# WORK TO BE COMPLETED
Reproduce, exactly and in full, only the lines below from the one containing "The Blender Python script for this scene continues." through the one containing "1420 400 1424".
⟨
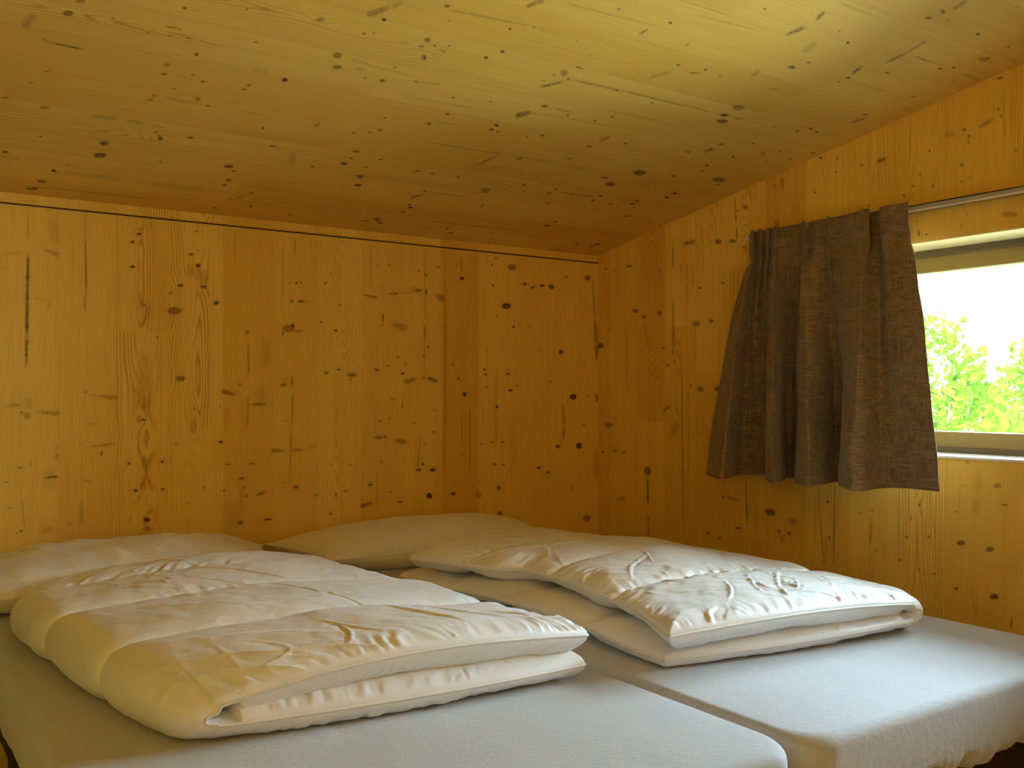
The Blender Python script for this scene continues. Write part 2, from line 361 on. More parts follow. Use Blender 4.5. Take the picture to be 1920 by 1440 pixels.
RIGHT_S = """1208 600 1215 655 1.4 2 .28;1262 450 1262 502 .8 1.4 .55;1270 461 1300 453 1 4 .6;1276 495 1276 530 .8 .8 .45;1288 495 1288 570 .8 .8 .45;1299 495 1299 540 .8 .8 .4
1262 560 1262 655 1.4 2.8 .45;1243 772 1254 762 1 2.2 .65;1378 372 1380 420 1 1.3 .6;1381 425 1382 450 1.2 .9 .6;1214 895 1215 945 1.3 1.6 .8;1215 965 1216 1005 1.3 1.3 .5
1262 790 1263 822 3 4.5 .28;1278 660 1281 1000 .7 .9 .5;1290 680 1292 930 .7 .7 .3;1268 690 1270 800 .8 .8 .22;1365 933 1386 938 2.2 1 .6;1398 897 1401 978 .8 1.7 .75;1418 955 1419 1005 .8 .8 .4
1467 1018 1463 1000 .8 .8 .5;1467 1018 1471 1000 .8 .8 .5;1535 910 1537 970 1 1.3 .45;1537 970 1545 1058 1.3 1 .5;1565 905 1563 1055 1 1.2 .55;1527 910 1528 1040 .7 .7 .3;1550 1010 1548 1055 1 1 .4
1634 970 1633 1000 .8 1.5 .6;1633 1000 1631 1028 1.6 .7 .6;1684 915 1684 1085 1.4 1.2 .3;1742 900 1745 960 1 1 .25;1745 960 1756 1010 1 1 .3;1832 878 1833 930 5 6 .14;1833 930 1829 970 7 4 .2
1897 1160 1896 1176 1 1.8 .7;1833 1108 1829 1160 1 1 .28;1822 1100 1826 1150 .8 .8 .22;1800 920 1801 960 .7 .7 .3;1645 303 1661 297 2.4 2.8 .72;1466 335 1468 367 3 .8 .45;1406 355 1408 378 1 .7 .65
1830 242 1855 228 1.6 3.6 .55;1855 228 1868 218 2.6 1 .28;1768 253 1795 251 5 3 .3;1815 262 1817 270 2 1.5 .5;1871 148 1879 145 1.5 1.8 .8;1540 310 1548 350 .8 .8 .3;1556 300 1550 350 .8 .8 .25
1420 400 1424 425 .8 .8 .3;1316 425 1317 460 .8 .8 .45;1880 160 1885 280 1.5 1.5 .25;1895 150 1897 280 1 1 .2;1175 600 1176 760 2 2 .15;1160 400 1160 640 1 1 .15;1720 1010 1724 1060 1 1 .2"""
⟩
⟨
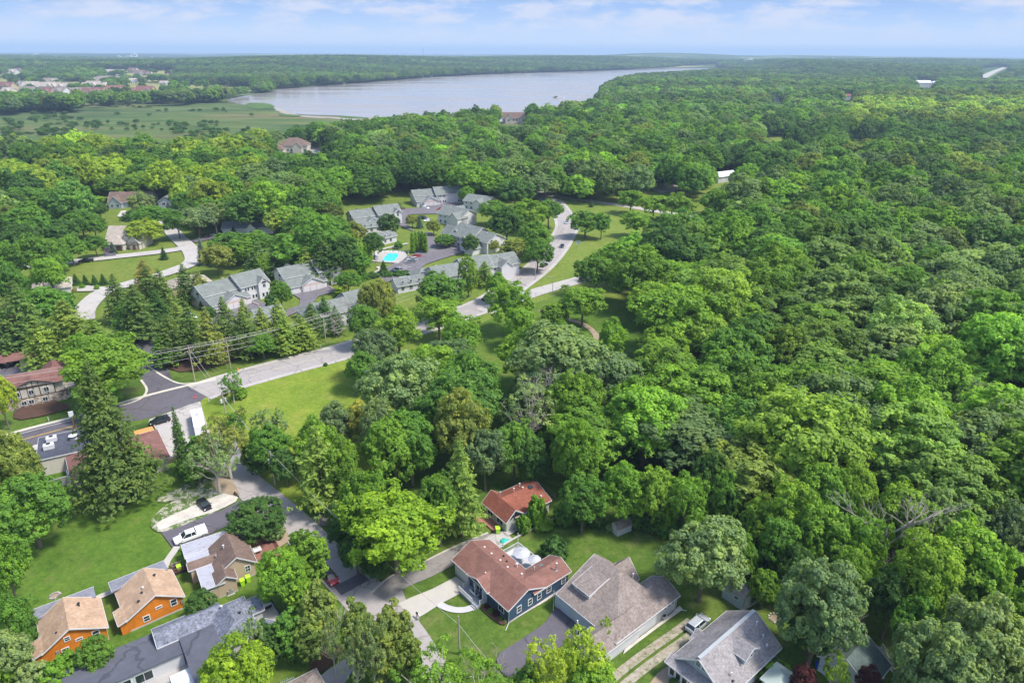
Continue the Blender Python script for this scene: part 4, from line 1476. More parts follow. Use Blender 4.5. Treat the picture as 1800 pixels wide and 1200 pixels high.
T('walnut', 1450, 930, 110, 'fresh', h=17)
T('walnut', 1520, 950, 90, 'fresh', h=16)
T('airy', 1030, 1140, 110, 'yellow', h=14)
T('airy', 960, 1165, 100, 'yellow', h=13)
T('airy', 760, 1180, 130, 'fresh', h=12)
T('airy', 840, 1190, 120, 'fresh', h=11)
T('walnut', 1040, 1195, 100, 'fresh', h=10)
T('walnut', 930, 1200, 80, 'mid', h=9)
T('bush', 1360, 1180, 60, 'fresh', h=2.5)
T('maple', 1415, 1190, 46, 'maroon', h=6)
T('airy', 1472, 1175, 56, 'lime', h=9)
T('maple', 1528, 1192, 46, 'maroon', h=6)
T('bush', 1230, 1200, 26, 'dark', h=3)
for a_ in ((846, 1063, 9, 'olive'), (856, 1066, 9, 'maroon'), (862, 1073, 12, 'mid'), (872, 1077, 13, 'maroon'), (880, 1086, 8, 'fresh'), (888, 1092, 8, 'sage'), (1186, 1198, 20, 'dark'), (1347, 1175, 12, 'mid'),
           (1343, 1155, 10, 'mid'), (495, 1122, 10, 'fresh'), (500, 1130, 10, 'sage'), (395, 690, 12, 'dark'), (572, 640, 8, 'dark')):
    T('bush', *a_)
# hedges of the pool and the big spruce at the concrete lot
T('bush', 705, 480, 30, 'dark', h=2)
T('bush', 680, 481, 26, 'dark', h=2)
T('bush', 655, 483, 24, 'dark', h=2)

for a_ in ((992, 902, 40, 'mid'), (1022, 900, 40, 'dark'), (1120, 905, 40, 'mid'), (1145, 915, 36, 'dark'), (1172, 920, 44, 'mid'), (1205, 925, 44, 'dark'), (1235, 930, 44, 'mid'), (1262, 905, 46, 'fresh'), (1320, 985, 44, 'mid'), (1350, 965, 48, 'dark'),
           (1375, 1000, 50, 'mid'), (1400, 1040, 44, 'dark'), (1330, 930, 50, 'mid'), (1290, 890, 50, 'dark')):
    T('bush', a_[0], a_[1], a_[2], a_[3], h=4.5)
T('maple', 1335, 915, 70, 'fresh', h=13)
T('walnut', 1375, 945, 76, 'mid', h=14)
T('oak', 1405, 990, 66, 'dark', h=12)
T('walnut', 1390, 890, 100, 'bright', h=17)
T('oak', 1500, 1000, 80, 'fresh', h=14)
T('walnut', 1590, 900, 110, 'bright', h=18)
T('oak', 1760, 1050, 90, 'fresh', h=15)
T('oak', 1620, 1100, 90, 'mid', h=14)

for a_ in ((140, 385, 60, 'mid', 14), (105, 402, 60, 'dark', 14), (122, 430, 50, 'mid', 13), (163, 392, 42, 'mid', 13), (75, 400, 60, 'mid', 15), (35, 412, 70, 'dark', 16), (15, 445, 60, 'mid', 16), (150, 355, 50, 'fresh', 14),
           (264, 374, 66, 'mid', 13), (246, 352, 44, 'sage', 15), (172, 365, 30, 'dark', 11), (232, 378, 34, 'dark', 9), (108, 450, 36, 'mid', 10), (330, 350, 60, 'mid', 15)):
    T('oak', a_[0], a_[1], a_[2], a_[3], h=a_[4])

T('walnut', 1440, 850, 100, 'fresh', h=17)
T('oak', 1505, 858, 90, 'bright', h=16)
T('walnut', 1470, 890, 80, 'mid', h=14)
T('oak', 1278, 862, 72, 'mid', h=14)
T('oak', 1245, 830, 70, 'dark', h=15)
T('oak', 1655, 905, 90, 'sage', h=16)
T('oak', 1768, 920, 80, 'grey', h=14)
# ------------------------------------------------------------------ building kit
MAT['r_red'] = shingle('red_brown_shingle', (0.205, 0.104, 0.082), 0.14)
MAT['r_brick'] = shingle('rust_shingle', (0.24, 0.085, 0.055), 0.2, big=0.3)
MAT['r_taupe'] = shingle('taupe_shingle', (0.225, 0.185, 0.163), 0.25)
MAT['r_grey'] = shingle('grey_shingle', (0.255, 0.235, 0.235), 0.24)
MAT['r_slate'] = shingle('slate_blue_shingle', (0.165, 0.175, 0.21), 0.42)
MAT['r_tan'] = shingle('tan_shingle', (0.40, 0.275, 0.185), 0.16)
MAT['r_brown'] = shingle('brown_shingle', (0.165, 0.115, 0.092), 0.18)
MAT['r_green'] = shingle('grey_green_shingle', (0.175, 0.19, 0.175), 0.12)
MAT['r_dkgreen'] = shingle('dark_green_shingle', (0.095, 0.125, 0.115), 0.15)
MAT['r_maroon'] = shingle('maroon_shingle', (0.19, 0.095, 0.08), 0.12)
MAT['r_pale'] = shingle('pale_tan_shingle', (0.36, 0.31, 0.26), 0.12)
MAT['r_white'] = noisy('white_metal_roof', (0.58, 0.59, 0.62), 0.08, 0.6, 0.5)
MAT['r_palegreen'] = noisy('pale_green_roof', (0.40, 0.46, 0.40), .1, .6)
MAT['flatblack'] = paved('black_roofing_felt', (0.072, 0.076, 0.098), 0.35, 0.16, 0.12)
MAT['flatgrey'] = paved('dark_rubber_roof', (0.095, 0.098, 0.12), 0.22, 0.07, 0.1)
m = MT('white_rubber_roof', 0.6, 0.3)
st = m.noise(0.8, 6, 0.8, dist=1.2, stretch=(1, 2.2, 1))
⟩
# IN RESPONSE
The Blender Python script for this scene continues. Write part 2, from line 361 on. More parts follow. Use Blender 4.5. Take the picture to be 1920 by 1440 pixels.
RIGHT_S = """1208 600 1215 655 1.4 2 .28;1262 450 1262 502 .8 1.4 .55;1270 461 1300 453 1 4 .6;1276 495 1276 530 .8 .8 .45;1288 495 1288 570 .8 .8 .45;1299 495 1299 540 .8 .8 .4
1262 560 1262 655 1.4 2.8 .45;1243 772 1254 762 1 2.2 .65;1378 372 1380 420 1 1.3 .6;1381 425 1382 450 1.2 .9 .6;1214 895 1215 945 1.3 1.6 .8;1215 965 1216 1005 1.3 1.3 .5
1262 790 1263 822 3 4.5 .28;1278 660 1281 1000 .7 .9 .5;1290 680 1292 930 .7 .7 .3;1268 690 1270 800 .8 .8 .22;1365 933 1386 938 2.2 1 .6;1398 897 1401 978 .8 1.7 .75;1418 955 1419 1005 .8 .8 .4
1467 1018 1463 1000 .8 .8 .5;1467 1018 1471 1000 .8 .8 .5;1535 910 1537 970 1 1.3 .45;1537 970 1545 1058 1.3 1 .5;1565 905 1563 1055 1 1.2 .55;1527 910 1528 1040 .7 .7 .3;1550 1010 1548 1055 1 1 .4
1634 970 1633 1000 .8 1.5 .6;1633 1000 1631 1028 1.6 .7 .6;1684 915 1684 1085 1.4 1.2 .3;1742 900 1745 960 1 1 .25;1745 960 1756 1010 1 1 .3;1832 878 1833 930 5 6 .14;1833 930 1829 970 7 4 .2
1897 1160 1896 1176 1 1.8 .7;1833 1108 1829 1160 1 1 .28;1822 1100 1826 1150 .8 .8 .22;1800 920 1801 960 .7 .7 .3;1645 303 1661 297 2.4 2.8 .72;1466 335 1468 367 3 .8 .45;1406 355 1408 378 1 .7 .65
1830 242 1855 228 1.6 3.6 .55;1855 228 1868 218 2.6 1 .28;1768 253 1795 251 5 3 .3;1815 262 1817 270 2 1.5 .5;1871 148 1879 145 1.5 1.8 .8;1540 310 1548 350 .8 .8 .3;1556 300 1550 350 .8 .8 .25
1420 400 1424 425 .8 .8 .3;1316 425 1317 460 .8 .8 .45;1880 160 1885 280 1.5 1.5 .25;1895 150 1897 280 1 1 .2;1175 600 1176 760 2 2 .15;1160 400 1160 640 1 1 .15;1720 1010 1724 1060 1 1 .2"""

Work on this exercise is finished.